WHAT IS ASKED
From the entries that follow, gather each line holding the word "this".

PROVIDED DATA
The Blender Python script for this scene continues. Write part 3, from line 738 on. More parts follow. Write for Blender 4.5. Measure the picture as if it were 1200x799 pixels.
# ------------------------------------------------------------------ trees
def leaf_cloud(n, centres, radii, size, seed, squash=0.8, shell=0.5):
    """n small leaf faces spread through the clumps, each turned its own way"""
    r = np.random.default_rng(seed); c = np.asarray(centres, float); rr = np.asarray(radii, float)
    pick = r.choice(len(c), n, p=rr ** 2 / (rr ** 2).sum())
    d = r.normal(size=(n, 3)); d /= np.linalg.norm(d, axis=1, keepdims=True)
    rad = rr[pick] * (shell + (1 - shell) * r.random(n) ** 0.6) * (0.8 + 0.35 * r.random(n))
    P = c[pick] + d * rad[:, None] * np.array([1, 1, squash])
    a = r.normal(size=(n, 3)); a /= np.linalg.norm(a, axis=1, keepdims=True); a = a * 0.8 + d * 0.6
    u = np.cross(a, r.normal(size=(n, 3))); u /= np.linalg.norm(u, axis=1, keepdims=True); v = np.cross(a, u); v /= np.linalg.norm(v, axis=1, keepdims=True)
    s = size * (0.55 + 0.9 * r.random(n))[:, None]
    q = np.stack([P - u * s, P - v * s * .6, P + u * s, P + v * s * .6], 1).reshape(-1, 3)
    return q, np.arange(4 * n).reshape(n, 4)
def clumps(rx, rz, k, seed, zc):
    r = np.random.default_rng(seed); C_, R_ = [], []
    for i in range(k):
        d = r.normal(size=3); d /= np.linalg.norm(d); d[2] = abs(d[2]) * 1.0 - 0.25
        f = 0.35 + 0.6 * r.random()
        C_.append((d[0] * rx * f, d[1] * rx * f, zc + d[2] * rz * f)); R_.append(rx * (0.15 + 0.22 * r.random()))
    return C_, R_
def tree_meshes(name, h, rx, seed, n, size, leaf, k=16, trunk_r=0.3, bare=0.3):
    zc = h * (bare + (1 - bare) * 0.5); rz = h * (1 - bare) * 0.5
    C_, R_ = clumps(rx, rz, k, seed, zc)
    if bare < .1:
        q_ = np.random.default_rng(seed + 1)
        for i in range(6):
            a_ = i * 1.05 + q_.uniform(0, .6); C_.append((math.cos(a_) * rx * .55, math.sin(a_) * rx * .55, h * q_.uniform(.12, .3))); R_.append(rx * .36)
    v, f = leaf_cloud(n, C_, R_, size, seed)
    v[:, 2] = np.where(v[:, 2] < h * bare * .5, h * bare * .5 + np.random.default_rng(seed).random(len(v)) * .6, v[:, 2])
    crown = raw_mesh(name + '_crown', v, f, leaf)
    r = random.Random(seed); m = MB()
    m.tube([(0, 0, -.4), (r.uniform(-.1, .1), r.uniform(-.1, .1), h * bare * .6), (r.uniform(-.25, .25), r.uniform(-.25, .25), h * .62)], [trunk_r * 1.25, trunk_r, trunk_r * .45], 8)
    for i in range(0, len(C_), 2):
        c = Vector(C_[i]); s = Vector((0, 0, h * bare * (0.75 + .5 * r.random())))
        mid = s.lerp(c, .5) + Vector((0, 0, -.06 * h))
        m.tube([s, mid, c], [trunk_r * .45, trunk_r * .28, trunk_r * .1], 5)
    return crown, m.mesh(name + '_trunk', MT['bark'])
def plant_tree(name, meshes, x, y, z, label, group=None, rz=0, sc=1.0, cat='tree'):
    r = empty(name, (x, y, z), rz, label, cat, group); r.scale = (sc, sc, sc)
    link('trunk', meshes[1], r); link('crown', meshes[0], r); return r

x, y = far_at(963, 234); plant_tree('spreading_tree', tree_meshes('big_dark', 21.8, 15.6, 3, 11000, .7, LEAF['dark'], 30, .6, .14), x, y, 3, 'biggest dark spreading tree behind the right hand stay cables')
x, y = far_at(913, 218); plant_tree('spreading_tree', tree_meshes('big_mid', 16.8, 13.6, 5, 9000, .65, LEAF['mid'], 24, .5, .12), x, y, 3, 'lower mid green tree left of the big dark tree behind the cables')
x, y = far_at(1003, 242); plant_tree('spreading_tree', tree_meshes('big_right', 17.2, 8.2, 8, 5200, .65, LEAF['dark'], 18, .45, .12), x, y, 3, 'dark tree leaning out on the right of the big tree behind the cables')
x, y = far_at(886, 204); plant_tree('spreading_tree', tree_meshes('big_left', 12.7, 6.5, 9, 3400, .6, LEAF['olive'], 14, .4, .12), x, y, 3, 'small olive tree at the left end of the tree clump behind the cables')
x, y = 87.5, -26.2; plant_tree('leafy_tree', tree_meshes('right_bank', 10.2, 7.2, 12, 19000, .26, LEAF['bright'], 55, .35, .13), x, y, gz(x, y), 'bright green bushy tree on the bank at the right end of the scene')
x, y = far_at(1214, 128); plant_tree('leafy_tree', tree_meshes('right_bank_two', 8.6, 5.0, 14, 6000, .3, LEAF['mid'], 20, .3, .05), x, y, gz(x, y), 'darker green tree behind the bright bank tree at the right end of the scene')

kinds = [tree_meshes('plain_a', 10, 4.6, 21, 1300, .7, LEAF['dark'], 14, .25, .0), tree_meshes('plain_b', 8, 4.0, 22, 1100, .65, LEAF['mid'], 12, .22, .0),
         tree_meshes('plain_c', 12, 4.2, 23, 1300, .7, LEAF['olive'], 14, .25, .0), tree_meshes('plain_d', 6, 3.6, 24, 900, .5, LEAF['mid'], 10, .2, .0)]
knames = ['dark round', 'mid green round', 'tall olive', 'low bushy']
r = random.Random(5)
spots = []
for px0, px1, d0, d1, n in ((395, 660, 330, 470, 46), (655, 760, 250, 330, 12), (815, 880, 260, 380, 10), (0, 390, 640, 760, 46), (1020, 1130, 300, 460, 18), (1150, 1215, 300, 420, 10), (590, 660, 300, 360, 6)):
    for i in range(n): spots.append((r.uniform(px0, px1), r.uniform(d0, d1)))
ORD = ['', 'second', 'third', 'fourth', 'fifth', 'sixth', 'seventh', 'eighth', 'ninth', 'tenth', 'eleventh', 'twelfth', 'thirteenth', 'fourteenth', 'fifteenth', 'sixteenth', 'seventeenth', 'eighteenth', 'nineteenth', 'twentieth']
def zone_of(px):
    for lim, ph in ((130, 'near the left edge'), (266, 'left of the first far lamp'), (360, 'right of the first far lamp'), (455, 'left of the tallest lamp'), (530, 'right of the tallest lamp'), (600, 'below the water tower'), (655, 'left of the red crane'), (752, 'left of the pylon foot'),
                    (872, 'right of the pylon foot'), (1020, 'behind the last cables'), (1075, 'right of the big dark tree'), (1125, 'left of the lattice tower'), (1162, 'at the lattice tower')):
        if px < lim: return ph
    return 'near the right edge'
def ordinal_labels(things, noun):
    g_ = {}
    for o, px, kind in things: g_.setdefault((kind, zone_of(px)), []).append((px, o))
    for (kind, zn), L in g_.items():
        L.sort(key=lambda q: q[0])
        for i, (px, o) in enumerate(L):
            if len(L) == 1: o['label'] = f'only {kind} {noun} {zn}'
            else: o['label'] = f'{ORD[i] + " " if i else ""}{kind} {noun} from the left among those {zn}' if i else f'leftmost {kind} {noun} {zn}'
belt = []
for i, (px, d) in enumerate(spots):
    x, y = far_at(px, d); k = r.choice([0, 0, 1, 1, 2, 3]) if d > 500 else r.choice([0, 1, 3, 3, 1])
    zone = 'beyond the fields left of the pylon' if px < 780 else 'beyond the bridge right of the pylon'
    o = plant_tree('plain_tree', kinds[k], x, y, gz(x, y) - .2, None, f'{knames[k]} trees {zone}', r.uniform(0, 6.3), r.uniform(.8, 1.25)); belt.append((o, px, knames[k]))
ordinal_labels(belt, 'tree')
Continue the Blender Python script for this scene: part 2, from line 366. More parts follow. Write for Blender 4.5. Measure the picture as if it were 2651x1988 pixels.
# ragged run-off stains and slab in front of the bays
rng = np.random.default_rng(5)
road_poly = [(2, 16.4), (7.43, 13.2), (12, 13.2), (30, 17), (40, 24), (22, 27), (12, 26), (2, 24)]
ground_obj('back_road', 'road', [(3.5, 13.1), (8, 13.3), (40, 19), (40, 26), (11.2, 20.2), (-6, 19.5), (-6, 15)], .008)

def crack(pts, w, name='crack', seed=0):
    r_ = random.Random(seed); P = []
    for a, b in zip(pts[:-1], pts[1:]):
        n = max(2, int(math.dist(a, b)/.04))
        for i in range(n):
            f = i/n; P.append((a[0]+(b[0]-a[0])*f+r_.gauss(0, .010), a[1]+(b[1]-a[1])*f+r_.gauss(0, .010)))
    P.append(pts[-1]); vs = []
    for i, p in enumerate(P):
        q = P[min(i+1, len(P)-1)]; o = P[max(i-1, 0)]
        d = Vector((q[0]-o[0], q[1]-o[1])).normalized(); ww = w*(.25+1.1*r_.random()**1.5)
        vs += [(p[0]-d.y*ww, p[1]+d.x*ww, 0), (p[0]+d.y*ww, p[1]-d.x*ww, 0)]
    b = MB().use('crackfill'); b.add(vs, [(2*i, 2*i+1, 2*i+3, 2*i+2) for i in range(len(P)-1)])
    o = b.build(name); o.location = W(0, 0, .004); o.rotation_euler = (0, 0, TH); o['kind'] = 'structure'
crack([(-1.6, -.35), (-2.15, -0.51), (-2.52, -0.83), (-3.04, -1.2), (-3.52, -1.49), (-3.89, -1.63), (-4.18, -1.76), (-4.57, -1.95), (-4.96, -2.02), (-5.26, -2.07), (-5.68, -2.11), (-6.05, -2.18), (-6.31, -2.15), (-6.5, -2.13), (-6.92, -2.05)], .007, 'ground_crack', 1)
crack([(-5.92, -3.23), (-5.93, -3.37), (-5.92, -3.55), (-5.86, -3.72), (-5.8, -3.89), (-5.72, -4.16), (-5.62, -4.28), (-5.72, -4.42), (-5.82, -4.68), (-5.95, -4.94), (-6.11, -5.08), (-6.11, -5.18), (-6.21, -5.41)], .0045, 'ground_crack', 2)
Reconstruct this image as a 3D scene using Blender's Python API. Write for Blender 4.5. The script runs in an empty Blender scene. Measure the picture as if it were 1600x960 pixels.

WORKED ANSWER
The Blender Python script for this scene continues. Write part 3, from line 738 on. More parts follow. Write for Blender 4.5. Measure the picture as if it were 1200x799 pixels.
Continue the Blender Python script for this scene: part 2, from line 366. More parts follow. Write for Blender 4.5. Measure the picture as if it were 2651x1988 pixels.
Reconstruct this image as a 3D scene using Blender's Python API. Write for Blender 4.5. The script runs in an empty Blender scene. Measure the picture as if it were 1600x960 pixels.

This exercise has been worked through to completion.